In the all but impenetrable shades and death-breathing swamps of this social forest, lie and suffer and rot probably not less than one hundred thousand prostitutes. Multitudes of these are dedicated to such a life in childhood, given over to it, in some cases by their parents and not unfrequently kept in connection with the temples. Thousands are searched for and persuaded and entrapped by old women, whose main business it is to supply the market. We know of at least one village where beautiful children, who have been decoyed or purchased from their parents by these prostitute-hunters, are taken to be reared and trained for the profession. In Bombay there is actually a caste in which the girls are in early childhood "married to the dagger," or, in other words, dedicated to a life of prostitution. In some of the cities old men are employed as touts to secure customers for the women, who remain in their haunts, thus seducing and leading into vice crowds of lads and young men who might otherwise have escaped.
Such suffering, shame, cruelty, and wreckage belong to this crime that one's heart bleeds to think of the tens of thousands doomed, not by their own choice, but by the wicked greed of unnatural parents or the crafty cunning of wicked decoys to such a gehenna, without the least power to extricate themselves from its torment and its shame.
With so much pity left upon the earth to weep over human woes, with so much courage still to hack and hew a path through grim forests and morasses of suffering, there must, and shall, be found "a way out."
CHAPTER XII.
THE CRIMINALS.
The most recent report of the Indian Government informs us that there are now no less that 737 Jails in British India (exclusive of Native Territory), with an average population of 75,922 prisoners.
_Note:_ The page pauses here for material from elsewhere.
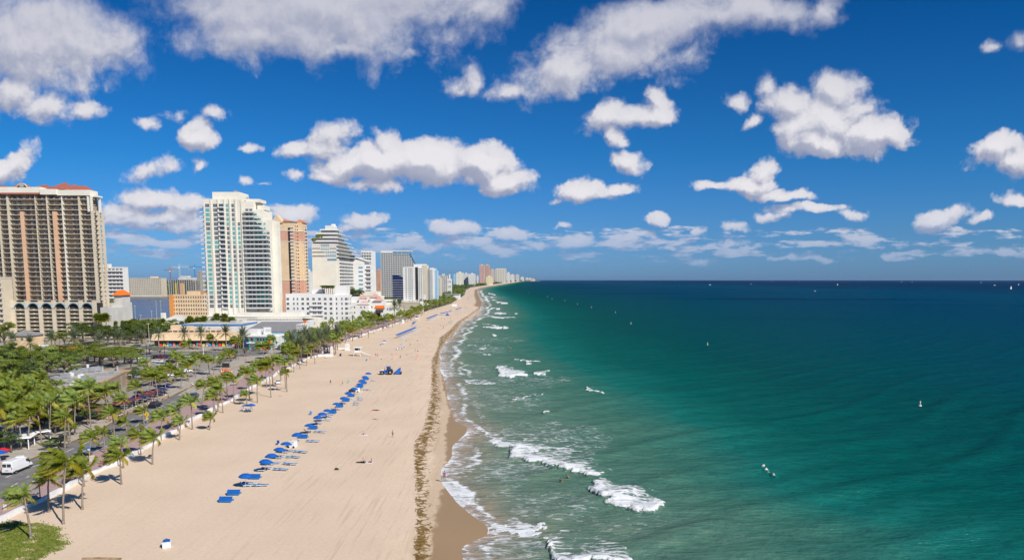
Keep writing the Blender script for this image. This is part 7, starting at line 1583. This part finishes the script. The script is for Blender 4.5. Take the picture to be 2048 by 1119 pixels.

In the course of last year in the Bombay Presidency alone no less than 76,000 criminals were convicted, while 152,879 were placed on trial before the various courts. In the whole of India the number of annual convictions amount to upwards of one million, while the number who appear before the Court are at least twice as numerous. Again, there are also immense numbers of offences committed yearly, in which the Police are unable to get any clue, the offenders having succeeded in eluding altogether the vigilance of the Law. For instance a celebrated outlaw has only recently been apprehended in Central India after several years of successful and daring robbery, arson, mutilation and murder. Indeed in many parts of India there are predatory tribes and communities of thieves who have to be perpetually under Police surveillance, and who are brought up from their infancy to thieving as a profession.